POOR SHORT TERM MEMORY

RalphWD45

Well-known Member
I was dragging the pasture, to level mole mounds, and break up the cow patties, yesterday, and the CA started running poor, like starving for gas. I nursed it back to the shop, and found rust in the sediment bowl. I cleaned the bowl, and removed the carb. I tore the carb (ZENETH) apart, stripped it down to cast iron, and dropped it in the card cleaner bucket, to soak till this morning. I pulled it out of the cleaner this morning, rodded the passages out, with my torch tool, blew it out with air, and started reasembly. I had a brass jet left over on the bench, and couldn't figgure out where I took it out at. I seperated the halves again, and looked it over carefully, but after an hour I still couldn't figgure it out! I went in to the computer, and looked for a PDF breakdown of the carb, but couldn't find one. I had lunch, drank coffee, and generaly dreaded going back to the project.Back at the bench I spotted a hex plug on the bowl bottom, that I had removed to soak it. I turned it up removed the plug, and then It dawned on me that I had removed the jet, from inside that passage. I screwed it in , reassembled the carb, put the carb back on the tractor, and it ran fine, BUT I didn't have much day left to go back to the dragging. There is not much get's by me!
 
Thanks for telling that story on yourself. It makes me feel better.

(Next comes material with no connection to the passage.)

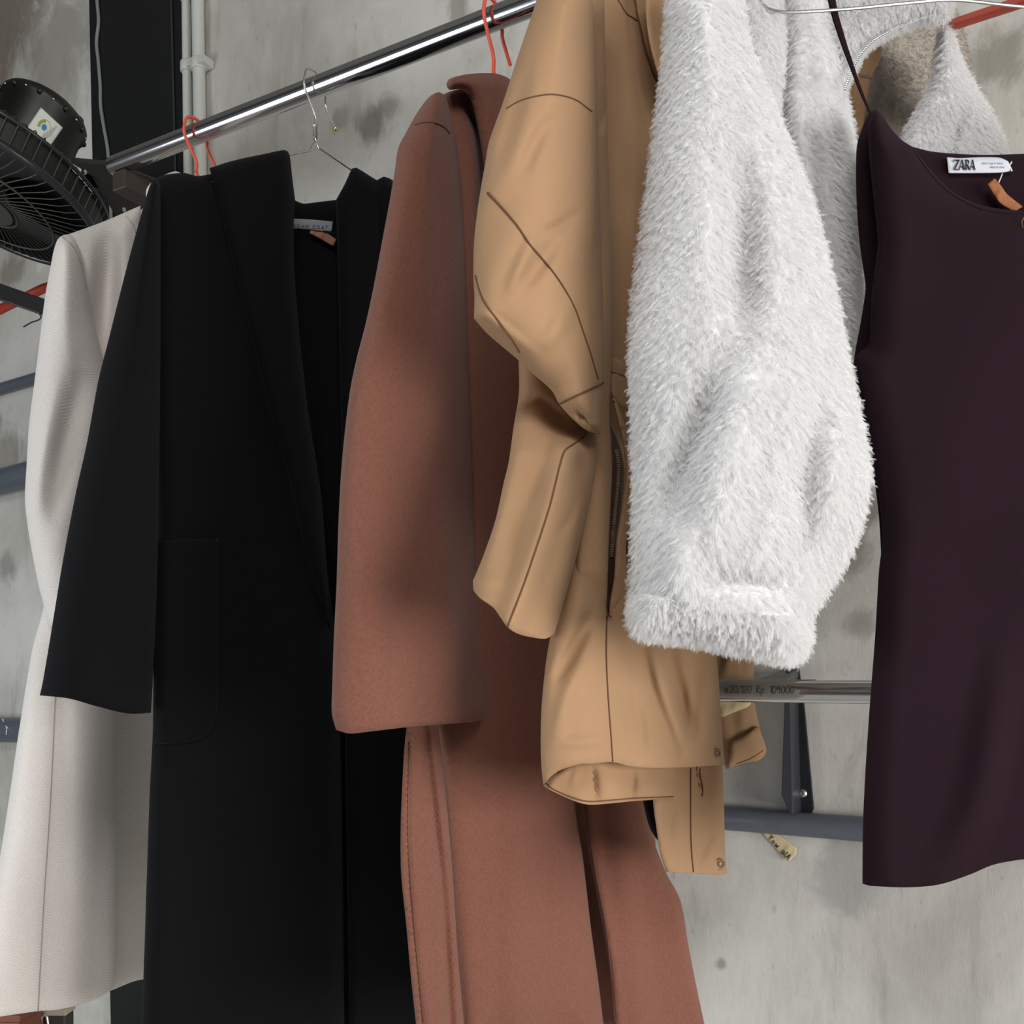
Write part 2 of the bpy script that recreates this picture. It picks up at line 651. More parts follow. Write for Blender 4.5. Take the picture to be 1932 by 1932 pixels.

Early last winter, over at the church, the Tecumseh engine on a used, almost like new, recent model snow blower, wasn't running right. Obviously a carb problem. I was able to round barely enough tools together to get the csrb apart and opened up. Mostly it was just full of rusty dirt from dirty gas. So, having nothing else at hand, I took it to a bathroom hot water faucet in a lavatory to wash it out. As I was washing I just got a flashing glimpse of a little red plastic piece going down the drain - maybe soda-straw size, less than 1/4" long. I took the trap off the drain but it had gone on by. I checked internet pdf drawings, checked with a local small engine repair shop and could find no evidence of the presence of any little red plastic part supposed to be in there. I put the carb and engine back together without the missing little red plastic part and it run fine. Even idles nice. A winter and a half later and it still runs really well. Go figure!
 
I picked up a JD H about 35 years ago, my first tractor for $200 (nobody wanted them back then). The first time I changed oil, two steel balls clanked into the drain pan. Some years later I tore it all apart and found a couple of broken piston rings and a pin for the governor flyweights, with the cotters in both ends, in the bottom of the crankcase. Never did figure out where the balls came from.